In a perfect world, passing such a law wouldn't necessarily be a problem; in fact, there would be no need for sanctuary ordinances in the first place. But we don't live in a perfect world. We live in a world where undocumented immigrants are exploited by employers, partners, spouses, or other people. We live in a world where the Immigration and Customs Enforcement bureau is woefully understaffed and constantly backlogged, leading to immigration status issues that are no fault of the immigrants themselves. We live in a world where immigration law itself makes little sense.

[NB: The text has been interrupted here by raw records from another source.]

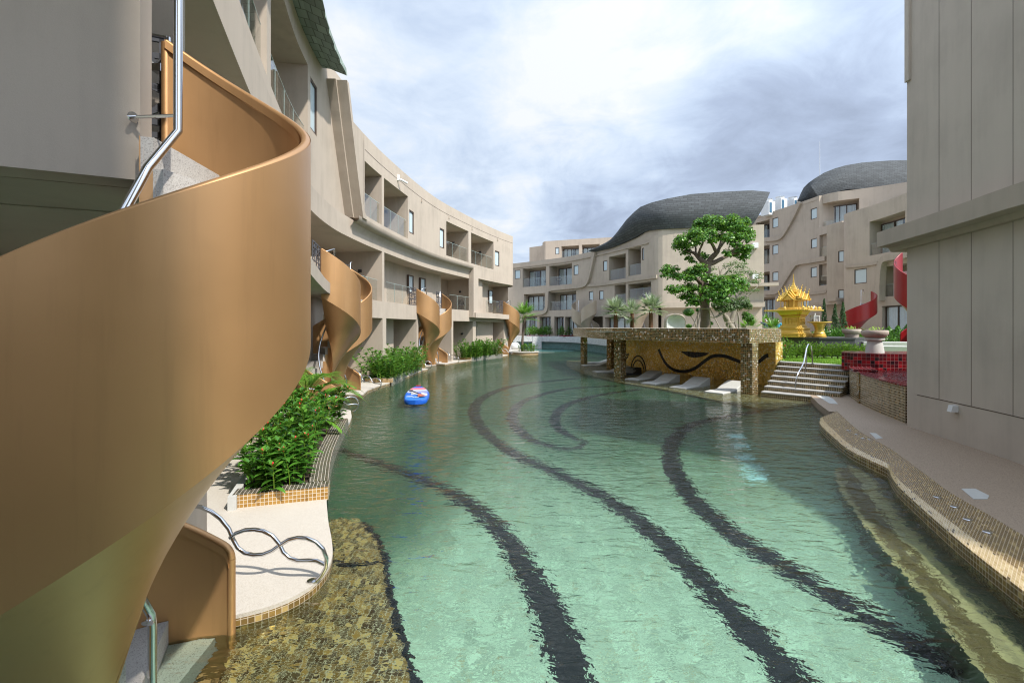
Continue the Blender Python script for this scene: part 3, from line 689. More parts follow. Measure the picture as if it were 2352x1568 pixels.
class Bldg:
    def __init__(self, th, path, mat):
        self.t=th; self.p=path; self.mat=mat; self.holes=[]; self.extra=MB()
    def z(self,x,y,n=0.0): return self.p.zy(self.p.sx(x,n),y,n)
    def h(self,x0,x1,yt,yb,n,dp):
        a,b=sorted((self.p.sx(x0,n),self.p.sx(x1,n))); m=(a+b)/2
        return (a,b,self.p.zy(m,yb,n),self.p.zy(m,yt,n),dp)
    def win(self,x0,x1,yt,yb,n=0.0,holes=None,label=None):
        h=self.h(x0,x1,yt,yb,n,.2); (self.holes if holes is None else holes).append(h)
        self.winparts(h,n,label)
    def winparts(self,h,n,label=None):
        s0,s1,z0,z1,_=h; f=.07; P=self.p; mb=MB(); e=.003
        pbox(mb,P,s0+e,s0+f,n-.15,n-.02,z0+e,z1-e); pbox(mb,P,s1-f,s1-e,n-.15,n-.02,z0+e,z1-e)
        pbox(mb,P,s0+f,s1-f,n-.15,n-.02,z0+e,z0+f); pbox(mb,P,s0+f,s1-f,n-.15,n-.02,z1-f,z1-e)
        fr=mb.build('window',M['frame'],self.t)
        if label: fr['label']=label
        mb=MB(); pbox(mb,P,s0+f,s1-f,n-.14,n-.07,z0+f,z1-f); mb.build('pane',M['frost'],fr)
    def door(self,s0,s1,z0,z1,n,panels=3,ny=None):
        """sliding door: n is the wall behind it"""
        P=self.p; f=.075; mb=MB(); W=(s1-s0)/panels
        pbox(mb,P,s0,s1,n+.02,n+.16,z1-f,z1); pbox(mb,P,s0,s1,n+.02,n+.16,z0,z0+.06)
        for k in range(panels+1):
            c=s0+W*k; a=c-(f/2 if 0<k<panels else (0 if k==0 else f)); pbox(mb,P,a,a+f,n+.02,n+.16,z0+.06,z1-f)
        d=mb.build('balcony_door',M['frame'],self.t)
        mb=MB(); 
        for k in range(panels):
            a=s0+W*k+f/2; b=a+W-f; pbox(mb,P,a,b,n+.10,n+.112,z0+.06,z1-f)
        mb.build('door_glass',M['doorglass'],d)
        mb=MB(); N=int((s1-s0)/.045); rows=[[],[]]
        gap=s0+(s1-s0)*random.uniform(.35,.65); gw=random.choice((.0,.18,.32))
        for i in range(N+1):
            s=s0+.03+(s1-s0-.06)*i/N; dn=n+.05+.022*math.sin(i*1.3+math.sin(i*.37)*1.2)
            if abs(s-gap)<gw:
                if len(rows[0])>1: mb.grid(rows)
                rows=[[],[]]; continue
            rows[0].append(P(s,dn,z0+.08)); rows[1].append(P(s,dn,z1-.09))
        if len(rows[0])>1: mb.grid(rows)
        mb.build('curtain',M['curtain'],d)
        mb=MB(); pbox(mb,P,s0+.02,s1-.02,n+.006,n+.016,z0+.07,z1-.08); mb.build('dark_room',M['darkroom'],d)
    def rail(self,s0,s1,z0,n,hgt=1.05,joint=1.15):
        P=self.p; mb=MB(); N=max(1,round((s1-s0)/joint)); W=(s1-s0)/N
        for k in range(N): ribbon(mb,P,s0+W*k+.006,s0+W*(k+1)-.006,n-.007,n+.007,z0+.02,z0+hgt,ds=.5)
        g=mb.build('glass_railing',M['glass'],self.t)
        mb=MB(); ribbon(mb,P,s0,s1,n-.009,n+.009,z0+hgt,z0+hgt+.014,ds=.5)
        for k in range(1,N): pbox(mb,P,s0+W*k-.006,s0+W*k+.006,n-.008,n+.008,z0+.02,z0+hgt)
        mb.build('glass_edge',M['edge'],g)
    def bal(self,x0,x1,yt,yb,n=0.0,dp=1.9,door=None,panels=3,rail=True,holes=None,lamp=True,hr=1.05,dtop=.25):
        h=self.h(x0,x1,yt,yb,n,dp); (self.holes if holes is None else holes).append(h)
        self.balparts(h,n,door,panels,rail,lamp,hr,dtop); return h
    def balparts(self,h,n,door,panels,rail,lamp,hr=1.05,dtop=.25):
        s0,s1,z0,z1,dp=h; w=s1-s0
        if door: self.door(s0+w*door[0],s0+w*door[1],z0+.02,z1-dtop,n-dp,panels)
        if rail: self.rail(s0+.03,s1-.03,z0,n-.12,hr)
        if lamp:
            mb=MB(); pbox(mb,self.p,s1-.14,s1-.002,n-dp*.62-.07,n-dp*.62+.07,z0+(z1-z0)*.62,z0+(z1-z0)*.62+.15)
            mb.build('wall_lamp',M['black'],self.t)
    def vent(self,x,y,n):
        s=self.p.sx(x,n); z=self.p.zy(s,y,n); mb=MB(); pbox(mb,self.p,s-.08,s+.08,n,n+.05,z-.09,z+.09); mb.build('vent_cover',M['stucco2'],self.t)

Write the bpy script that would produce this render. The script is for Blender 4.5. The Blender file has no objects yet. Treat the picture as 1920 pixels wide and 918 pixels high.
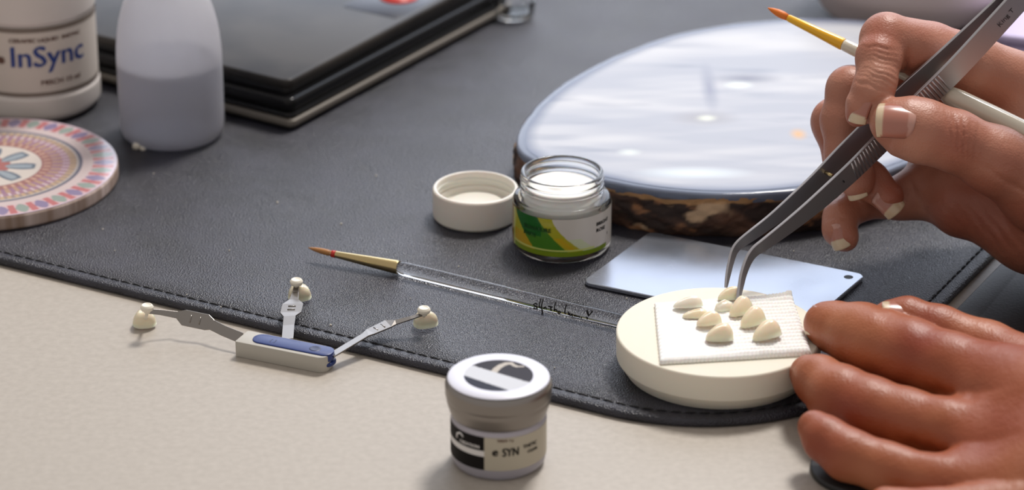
import bpy, bmesh, math, random
import numpy as np
from mathutils import Vector, Matrix
random.seed(4); rng = np.random.default_rng(4)
SC = bpy.context.scene; COL = SC.collection
S = 0.01                                     # everything below is written in centimetres

# ------------------------------------------------------------------ camera
F = 6000.0; TH = math.radians(24.3); DIST = 105.0
CAM = np.array([0, -DIST*math.cos(TH), DIST*math.sin(TH)])
FW = np.array([0, math.cos(TH), -math.sin(TH)]); RT = np.array([1.0, 0, 0]); UP = np.array([0, math.sin(TH), math.cos(TH)])
cd = bpy.data.cameras.new('camera'); cam = bpy.data.objects.new('camera', cd); COL.objects.link(cam)
cd.sensor_width = 36; cd.lens = F*36/1920; cd.clip_start = 0.05; cd.clip_end = 50
cam.location = Vector(CAM*S); cam.rotation_euler = (math.pi/2-TH, 0, 0)
cd.dof.use_dof = True; cd.dof.focus_distance = 0.985; cd.dof.aperture_fstop = 11; cd.dof.aperture_blades = 9
SC.camera = cam
# ------------------------------------------------------------------ light
W = bpy.data.worlds.new('world'); SC.world = W; W.use_nodes = True
W.node_tree.nodes['Background'].inputs[0].default_value = (0.92, 0.86, 0.82, 1)
W.node_tree.nodes['Background'].inputs[1].default_value = 0.52
def area(name, loc, target, sx, sy, power, color):
    l = bpy.data.lights.new(name, 'AREA'); l.shape = 'RECTANGLE'; l.size = sx*S; l.size_y = sy*S; l.energy = power; l.color = color
    o = bpy.data.objects.new(name, l); COL.objects.link(o); o.location = Vector(loc)*S
    o.rotation_euler = (Vector(target)-Vector(loc)).to_track_quat('-Z', 'Y').to_euler(); return o
area('window_light', (40, 200, 105), (0, 5, 0), 260, 190, 32, (0.74, 0.83, 1.0))
area('ceiling_lamp', (40, 75, 150), (0, 5, 0), 34, 34, 26, (1.0, 0.95, 0.9))
vs = SC.view_settings; vs.view_transform = 'Standard'; vs.look = 'None'; vs.exposure = 0.0; vs.gamma = 1; vs.use_curve_mapping = False

# ------------------------------------------------------------------ placing helpers
def P(px, py, depth):                        # a point seen at a pixel, at a given distance along the view
    return CAM + depth*(FW + RT*(px-960)/F + UP*(459-py)/F)
def G(px, py, z=0.0):                        # the point of the horizontal plane z seen at a pixel
    d = FW + RT*(px-960)/F + UP*(459-py)/F
    return CAM + d*((z-CAM[2])/d[2])
D0 = 99.0
def H(px, py, w): return P(px, py, D0-w)     # w: centimetres nearer than the plane of sharp focus

# ------------------------------------------------------------------ object helpers
def thing(name, label, cat, loc=(0, 0, 0), rotz=0, group=None):
    o = bpy.data.objects.new(name, None); COL.objects.link(o); o.empty_display_size = 0.005
    o.location = Vector(tuple(float(v) for v in loc))*S; o.rotation_euler = (0, 0, rotz); tag(o, label, cat, group); return o
def tag(o, label, cat, group=None, kind=None):
    if label: o['label'] = label
    if cat: o['category'] = cat
    if group: o['group'] = group
    if kind: o['kind'] = kind
    return o
def mk(name, v, f, mat, parent=None, smooth=True, org=None, colors=None, loc=None):
    """mesh object; v in cm. org: the thing's base, when v is given in world cm"""
    v = np.asarray(v, dtype=float)
    if org is not None: v = v - np.asarray(org, dtype=float)
    me = bpy.data.meshes.new(name)
    if isinstance(f, np.ndarray): f = f.tolist()
    me.from_pydata((v*S).tolist(), [], f); me.materials.append(mat)
    if smooth: me.polygons.foreach_set('use_smooth', [True]*len(me.polygons))
    if colors is not None:
        ca = me.color_attributes.new('Col', 'FLOAT_COLOR', 'POINT')
        c = np.ones((len(v), 4)); c[:, :3] = colors; ca.data.foreach_set('color', c.ravel())
    me.validate(); me.update()
    o = bpy.data.objects.new(name, me); COL.objects.link(o)
    if parent is not None: o.parent = parent
    if loc is not None: o.location = Vector(tuple(float(q) for q in loc))*S
    return o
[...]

I don't know what reasons Republican Jim Knoblach had for bringing this bill forward. Maybe it is 100% an issue of security, like he says. But for some supporters of this bill, I find that hard to believe; instead, I think it may have something to do with the stereotype of "illegal immigrants" being brown-skinned people who just swam across the Rio Grande. You can't ignore that aspect of it.

In the end, this bill will only harm our communities. When an immigrant sees a drug dealer down the street or has information on a robbery suspect, he or she will be less likely to go to the police with this information. That means everybody will be more likely to be a victim of crime, immigrant or natural-born U.S. citizen. Is that justice? Not in my book.

1 Comments:

At 4:37 PM, March 21, 2006, Anonymous Chris said...

KNOBLACH: "Beyond that, I have a bill that I will be introducing that is already drafted, that says that cities like Minneapolis, who currently forbid their law enforcement authorities from turning illegal immigrants they find over to the INS, can no longer do that. One of the things that has always frustrated me as a legislator, it seems crazy to me to pass laws if you have no intention of enforcing them. I think we should be enforcing our laws."
--November 12, 2005.

Has anyone asked him his views about domestic wiretapping?

Anyhoo, this bill is pretty obviously about trying to out-wingnut Michele Bachmann before the convention. Which he'll fail at anyway. But hey, beating up on two conservative boogey-men, brown-skinned people and Minneapolis, can't hurt him among GOP delegates.